(Exercise directions): Retype the complete listing exactly as it appears.
# # #
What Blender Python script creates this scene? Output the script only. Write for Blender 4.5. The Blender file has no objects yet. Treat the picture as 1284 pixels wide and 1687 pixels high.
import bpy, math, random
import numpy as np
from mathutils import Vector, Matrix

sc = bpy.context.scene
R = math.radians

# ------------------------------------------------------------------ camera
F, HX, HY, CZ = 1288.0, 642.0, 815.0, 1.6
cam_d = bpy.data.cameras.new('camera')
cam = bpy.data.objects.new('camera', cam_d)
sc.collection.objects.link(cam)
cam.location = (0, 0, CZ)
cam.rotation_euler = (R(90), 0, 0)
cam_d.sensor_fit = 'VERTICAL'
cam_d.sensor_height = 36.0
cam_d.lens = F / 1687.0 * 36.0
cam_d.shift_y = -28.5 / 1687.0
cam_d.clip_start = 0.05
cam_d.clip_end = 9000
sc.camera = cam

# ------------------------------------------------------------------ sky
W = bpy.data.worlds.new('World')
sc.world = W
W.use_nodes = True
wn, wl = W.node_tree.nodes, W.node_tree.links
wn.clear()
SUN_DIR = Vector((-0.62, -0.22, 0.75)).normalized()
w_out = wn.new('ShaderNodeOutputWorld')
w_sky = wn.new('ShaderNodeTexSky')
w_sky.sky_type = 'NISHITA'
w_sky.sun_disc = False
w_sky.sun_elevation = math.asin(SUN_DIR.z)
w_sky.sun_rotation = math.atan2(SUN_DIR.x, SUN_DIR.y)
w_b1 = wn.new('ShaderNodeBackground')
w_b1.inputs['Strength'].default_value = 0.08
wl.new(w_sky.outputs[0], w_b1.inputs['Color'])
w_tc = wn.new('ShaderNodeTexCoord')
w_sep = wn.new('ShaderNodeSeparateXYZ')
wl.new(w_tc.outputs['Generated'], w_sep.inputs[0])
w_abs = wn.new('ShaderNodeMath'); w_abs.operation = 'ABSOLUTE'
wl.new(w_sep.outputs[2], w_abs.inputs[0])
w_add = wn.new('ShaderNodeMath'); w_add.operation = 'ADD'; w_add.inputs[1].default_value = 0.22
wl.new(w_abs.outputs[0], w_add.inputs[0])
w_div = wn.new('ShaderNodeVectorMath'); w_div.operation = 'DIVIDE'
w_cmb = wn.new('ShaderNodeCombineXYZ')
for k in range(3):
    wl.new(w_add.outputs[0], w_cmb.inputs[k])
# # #
(Task result):
What Blender Python script creates this scene? Output the script only. Write for Blender 4.5. The Blender file has no objects yet. Treat the picture as 1284 pixels wide and 1687 pixels high.
import bpy, math, random
import numpy as np
from mathutils import Vector, Matrix

sc = bpy.context.scene
R = math.radians

# ------------------------------------------------------------------ camera
F, HX, HY, CZ = 1288.0, 642.0, 815.0, 1.6
cam_d = bpy.data.cameras.new('camera')
cam = bpy.data.objects.new('camera', cam_d)
sc.collection.objects.link(cam)
cam.location = (0, 0, CZ)
cam.rotation_euler = (R(90), 0, 0)
cam_d.sensor_fit = 'VERTICAL'
cam_d.sensor_height = 36.0
cam_d.lens = F / 1687.0 * 36.0
cam_d.shift_y = -28.5 / 1687.0
cam_d.clip_start = 0.05
cam_d.clip_end = 9000
sc.camera = cam

# ------------------------------------------------------------------ sky
W = bpy.data.worlds.new('World')
sc.world = W
W.use_nodes = True
wn, wl = W.node_tree.nodes, W.node_tree.links
wn.clear()
SUN_DIR = Vector((-0.62, -0.22, 0.75)).normalized()
w_out = wn.new('ShaderNodeOutputWorld')
w_sky = wn.new('ShaderNodeTexSky')
w_sky.sky_type = 'NISHITA'
w_sky.sun_disc = False
w_sky.sun_elevation = math.asin(SUN_DIR.z)
w_sky.sun_rotation = math.atan2(SUN_DIR.x, SUN_DIR.y)
w_b1 = wn.new('ShaderNodeBackground')
w_b1.inputs['Strength'].default_value = 0.08
wl.new(w_sky.outputs[0], w_b1.inputs['Color'])
w_tc = wn.new('ShaderNodeTexCoord')
w_sep = wn.new('ShaderNodeSeparateXYZ')
wl.new(w_tc.outputs['Generated'], w_sep.inputs[0])
w_abs = wn.new('ShaderNodeMath'); w_abs.operation = 'ABSOLUTE'
wl.new(w_sep.outputs[2], w_abs.inputs[0])
w_add = wn.new('ShaderNodeMath'); w_add.operation = 'ADD'; w_add.inputs[1].default_value = 0.22
wl.new(w_abs.outputs[0], w_add.inputs[0])
w_div = wn.new('ShaderNodeVectorMath'); w_div.operation = 'DIVIDE'
w_cmb = wn.new('ShaderNodeCombineXYZ')
for k in range(3):
    wl.new(w_add.outputs[0], w_cmb.inputs[k])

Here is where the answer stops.